Visualizing degradation mechanisms in a gas-fed CO2 reduction cell via operando X-ray tomography

Abstract

We utilize operando X-ray computed tomography, coupled with real-time electrochemical analysis, to reveal the underlying failure mechanisms of membrane electrode assemblies (MEAs) for electrochemical CO₂ reduction (eCO₂R). Through operando imaging, we can obtain unprecedented insights into the dynamic behavior of the MEA under different operating conditions, revealing critical changes in interface interactions, phase distribution, and structural integrity over time. Our findings identify phenomena giving rise to the transition from CO₂R to the hydrogen evolution reaction (HER), as evidenced by shifts in cathode potential and CO₂R selectivity.
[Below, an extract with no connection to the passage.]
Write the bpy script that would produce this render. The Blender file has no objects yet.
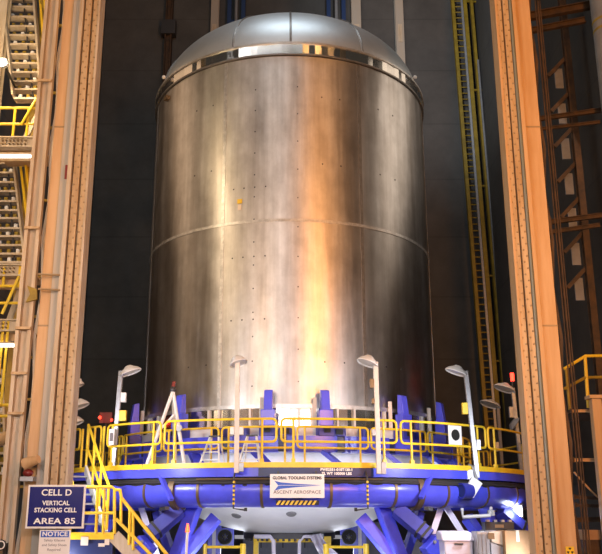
import bpy, math, random
from mathutils import Vector, Matrix
random.seed(7)
S = bpy.context.scene
COL = S.collection
R = math.radians
sin, cos, pi = math.sin, math.cos, math.pi

# ------------------------------------------------------------------ camera
FPX, PITCH, DIST, CXP, EYE = 848.5, 0.276236, 24.855, 289.4, 1.65
cd = bpy.data.cameras.new('camera')
cd.sensor_fit = 'HORIZONTAL'; cd.sensor_width = 36.0
cd.lens = FPX / 602 * 36.0
cd.shift_x = (301 - CXP) / 602
cd.clip_end = 300
cam = bpy.data.objects.new('camera', cd)
cam.location = (0, -DIST, EYE)
cam.rotation_euler = (pi / 2 + PITCH, 0, 0)
COL.objects.link(cam)
S.camera = cam

# ------------------------------------------------------------------ world, exposure, big lamps and added fills
S.view_settings.view_transform = 'Standard'
S.view_settings.look = 'None'
S.view_settings.gamma = 1.0
S.view_settings.use_curve_mapping = False
S.view_settings.exposure = 0.0
S.cycles.use_denoising = True
S.cycles.max_bounces = 8
W = bpy.data.worlds.new('hall_air'); S.world = W
W.use_nodes = True
W.node_tree.nodes['Background'].inputs[0].default_value = (1.0, .86, .72, 1)
W.node_tree.nodes['Background'].inputs[1].default_value = 0.05


def aim(o, p):
    o.rotation_euler = (Vector(p) - o.location).to_track_quat('-Z', 'Y').to_euler()


def area(name, loc, target, sx, sy, power, colr, spread=180):
    l = bpy.data.lights.new(name, 'AREA'); l.shape = 'RECTANGLE'
    l.size = sx; l.size_y = sy; l.energy = power; l.color = colr; l.spread = R(spread)
    o = bpy.data.objects.new(name, l); o.location = loc; COL.objects.link(o); aim(o, target)
    return o


def spot(name, loc, target, power, colr, angle=40, blend=.5, rad=.3):
    l = bpy.data.lights.new(name, 'SPOT'); l.energy = power; l.color = colr
    l.spot_size = R(angle); l.spot_blend = blend; l.shadow_soft_size = rad
    o = bpy.data.objects.new(name, l); o.location = loc; COL.objects.link(o); aim(o, target)
    return o


WARM = (1.0, .60, .27); PALE = (1.0, .86, .72); COOL = (.80, .90, 1.0)
# high-bay lamp rows of the hall in front of the cell
area('hall_lamp_row_amber', (8.4, -25.5, 8.0), (0, 0, 7), .6, 7, 2300, (1.0, .38, .08))
area('hall_lamp_row_pale', (-6.0, -25.5, 7), (0, 0, 6), 4.5, 6, 700, (1.0, .80, .67))
area('hall_lamp_row_front', (-3.4, -27.5, 9), (0, 0, 6), 2.5, 6, 60, (1.0, .70, .46))
area('cell_roof_lamp_row', (0, -6.5, 25), (0, -1.0, 15), 7, 4, 400, (.78, .91, 1.0))
area('cell_low_fill', (0, -19, 4.6), (0, -4, 2.4), 9, 1.2, 260, (.86, .89, 1.0), 120)  # added fill, unseen out front, brightens the blue structure
for k_, x_ in enumerate((-17, -13.5, -10.5, -7.8, -5.2, -2.8, -.6, 1.4)):
    area('hall_bay_lamp', (x_, -23 + abs(k_ - 4) * .3, 27), (0, -2, 12), .7, 1.6, 60, (.95, .96, 1.0))
area('hall_bay_lamp', (9.0, -22.5, 26.5), (0, -2, 12), .6, 1.6, 90, (1.0, .5, .18))
for sx_ in (-1, 1):   # added cool fill spots hidden behind the columns, brighten ring and legs
    spot('ring_fill_spot', (sx_ * 4.45, -8.45, 3.3), (sx_ * 2.0, -6.0, 2.5), 500, (.86, .89, 1.0), 120, .5, .25)
    spot('ring_fill_spot', (sx_ * 4.45, -8.45, .8), (sx_ * 1.6, -6.0, 1.8), 90, (.86, .89, 1.0), 120, .5, .25)
area('dome_fill_west', (-2.2, -5.6, .3), (-.5, -1.5, 2.0), 1.6, .8, 115, (.88, .90, 1.0))  # added floor fill out of view, brightens the lower dome
area('dome_fill_east', (2.2, -5.6, .3), (.5, -1.5, 2.0), 1.6, .8, 115, (.88, .90, 1.0))  # east twin of the added dome fill
area('pit_lamp_row', (0, 2.5, .4), (0, 0, 3), 6, 1, 160, (.86, .90, 1.0))
spot('wall_flood', (3.5, -3.5, 19), (6.8, 9, 22), 2600, (.95, .97, 1.0), 75, .8)
spot('column_flood_west', (-6.5, -21, 6), (-4.4, -9, 10), 1950, (1.0, .56, .25), 75, .6)
spot('column_flood_east', (6.5, -21, 6), (4.8, -9, 10), 1900, (1.0, .54, .23), 75, .6)
area('side_fill_east', (8.15, -2.6, 11), (2, -1, 9), 4.0, 11, 85, (1.0, .82, .66), 115)  # added side fill, gives the barrel's right flank its wall reflection
area('side_fill_west', (-8.15, -2.6, 11), (-2, -1, 9), 2.5, 11, 40, (1.0, .66, .40), 115)  # weaker added fill for the barrel's left flank
area('stair_hall_lamp_row', (-9, -11, 9), (-8, -5, 8), 3, 8, 220, (1.0, .74, .48))

# ------------------------------------------------------------------ helpers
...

The formation of inhomogeneous precipitates at the gas diffusion electrode disrupts the CO₂ supply and reduces the active sites for eCO₂R, resulting in a shift toward H₂ production during low current density operation. Additionally, under high current density conditions, rapid water crossover up to the microporous layer/gas diffusion layer promotes the transition from CO₂R to HER, further shifting cell potential toward anodic direction. Oscillating voltage conditions reveal the dissolution and regrowth of precipitates, providing direct visualization of the competing selectivity of CO₂R and HER. This work offers new insight into the degradation mechanisms of MEAs, with implications for the design of more durable CO₂R systems.